CHP Genel Başkanı Deniz Baykal, partisinin grup toplantısında, türban başta olmak üzere gündeme ilişkin değerlendirmelerde bulundu.

CHP Genel Başkanı Deniz Baykal, üniversitelerde türban serbestliğine ilişkin Anayasa değişikliğinin Cumhurbaşkanı Abdullah Gül tarafından henüz imzalanmamasının anlamlı olduğunu söyledi. Baykal, “Artık bakın 8'nci gün daha Çankaya imzayı atamadı. Daha konu konuşulurken uzmanlar konuyu incelemeye başlıyordu. Her türlü hazırlık yapılıyordu. Çok acil, çok önemli bir konuydu. Gece yarısı saat 3'te imza görevini ihmal etmeyen Çankaya'nın 8 günden beri, bu kadar önem verilen bütün Türkiye'yi sarsan bir düzenlemeyle ilgili olarak derin düşünce içine girme gereği hissetmiş olması herhalde bir anlam taşıyor” dedi.

Vakıflar yasa düzenlemesine ilişkin Baykal, “Türban ve vakıflarla ilgili yasa düzenlemeleri Türkiye'nin çok temel düzenlemelerin ciddi bir şekilde olumsuz yönde etkileyebilecek nitelikte düzenlemeler olarak görülüyor. Türbanla ilgili düzenleme anayasamızın temellerini sarsıcı bir düzenlemedir. Vakıflarla ilgili düzenleme, Türkiye'nin uluslar arası kimliğinin tapusu olan, Lozan'ı sarsabilecek olan bir düzenlemedir. Bu iktidar aynı zamanda hem anayasamıza, hem Lozan Antlaşmasına yönelik bir saldırıyı fütursuzca sürdürmektedir. Bu bir tesadüf değildir" diye konuştu.

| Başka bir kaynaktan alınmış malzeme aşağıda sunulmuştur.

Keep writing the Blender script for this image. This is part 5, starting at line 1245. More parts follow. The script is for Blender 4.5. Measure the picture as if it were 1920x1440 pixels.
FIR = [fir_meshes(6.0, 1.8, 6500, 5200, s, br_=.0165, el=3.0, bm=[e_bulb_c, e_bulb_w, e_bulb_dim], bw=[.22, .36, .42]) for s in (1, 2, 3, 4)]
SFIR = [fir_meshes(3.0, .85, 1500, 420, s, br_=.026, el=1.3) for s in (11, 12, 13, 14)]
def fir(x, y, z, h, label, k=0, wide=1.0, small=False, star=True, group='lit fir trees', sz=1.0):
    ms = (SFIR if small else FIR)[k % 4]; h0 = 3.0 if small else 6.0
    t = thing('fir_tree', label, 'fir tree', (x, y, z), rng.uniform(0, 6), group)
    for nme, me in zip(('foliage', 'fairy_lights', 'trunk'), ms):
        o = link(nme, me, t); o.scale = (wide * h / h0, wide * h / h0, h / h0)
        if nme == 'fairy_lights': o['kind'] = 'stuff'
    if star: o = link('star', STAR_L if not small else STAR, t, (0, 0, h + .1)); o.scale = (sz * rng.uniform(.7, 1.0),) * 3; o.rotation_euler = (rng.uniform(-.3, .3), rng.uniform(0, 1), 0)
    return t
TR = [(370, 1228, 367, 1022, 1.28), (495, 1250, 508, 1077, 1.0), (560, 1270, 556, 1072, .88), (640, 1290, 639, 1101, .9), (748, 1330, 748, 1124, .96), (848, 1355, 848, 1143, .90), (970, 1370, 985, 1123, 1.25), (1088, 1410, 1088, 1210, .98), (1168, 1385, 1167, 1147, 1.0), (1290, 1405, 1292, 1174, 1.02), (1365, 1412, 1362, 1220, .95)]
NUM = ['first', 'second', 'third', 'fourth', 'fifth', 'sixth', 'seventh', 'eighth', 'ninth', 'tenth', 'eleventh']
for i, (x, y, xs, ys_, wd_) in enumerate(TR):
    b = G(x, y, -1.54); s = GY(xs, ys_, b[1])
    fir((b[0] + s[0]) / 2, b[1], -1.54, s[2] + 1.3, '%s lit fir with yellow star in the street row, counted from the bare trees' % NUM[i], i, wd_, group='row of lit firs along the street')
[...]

Baykal, Başbakan Erdoğan'ın, “Laikliğin güvencesi benim” sözlerine yönelik tepkilerini sürdürdü. Baykal, şunları söyledi:

“Siz Cumhurbaşkanını birlikte seçeceğiz dediniz çıktınız kamuoyuna. Bıraktınız dayatmayla seçtiniz. Siz türbanı uzlaşmayla gerçekleştireceğiz dediniz, sonra siyasi simge ise siyasi simge diye ortaya çıktınız. 17'nci madde konusunda daha dün söz verdiniz, sözünüzü unuttunuz. Şimdi bize çıkmışsınız diyorsunuz ki, ‘Laikliğin güvencesi biziz, bize güvenin'. Eğer, Türkiye'de laikliğin güvencesi, verdiği sözlerin arkasında bir türlü duramayan, dokunulmazlığı kaldıracağım deyip, yıllarca bu vaadleri yaptıktan sonra unutan bir insana Türkiye'de laikliği emanet edeceksek, yazıklar olsun Türkiye'ye. Hiçbir hukuk devletinde, laikliğin teminatı herhangi bir kişi olamaz. Hele ‘laiklikte ne oluyormuş, millet isterse laiklik de kalkar' demiş olan bir siyasetçi hiçbir zaman olamaz, herhangi bir insan olamaz, hele hele adı Tayyip Erdoğan olan bir insan kesinlikle laikliğin teminatı olamaz.”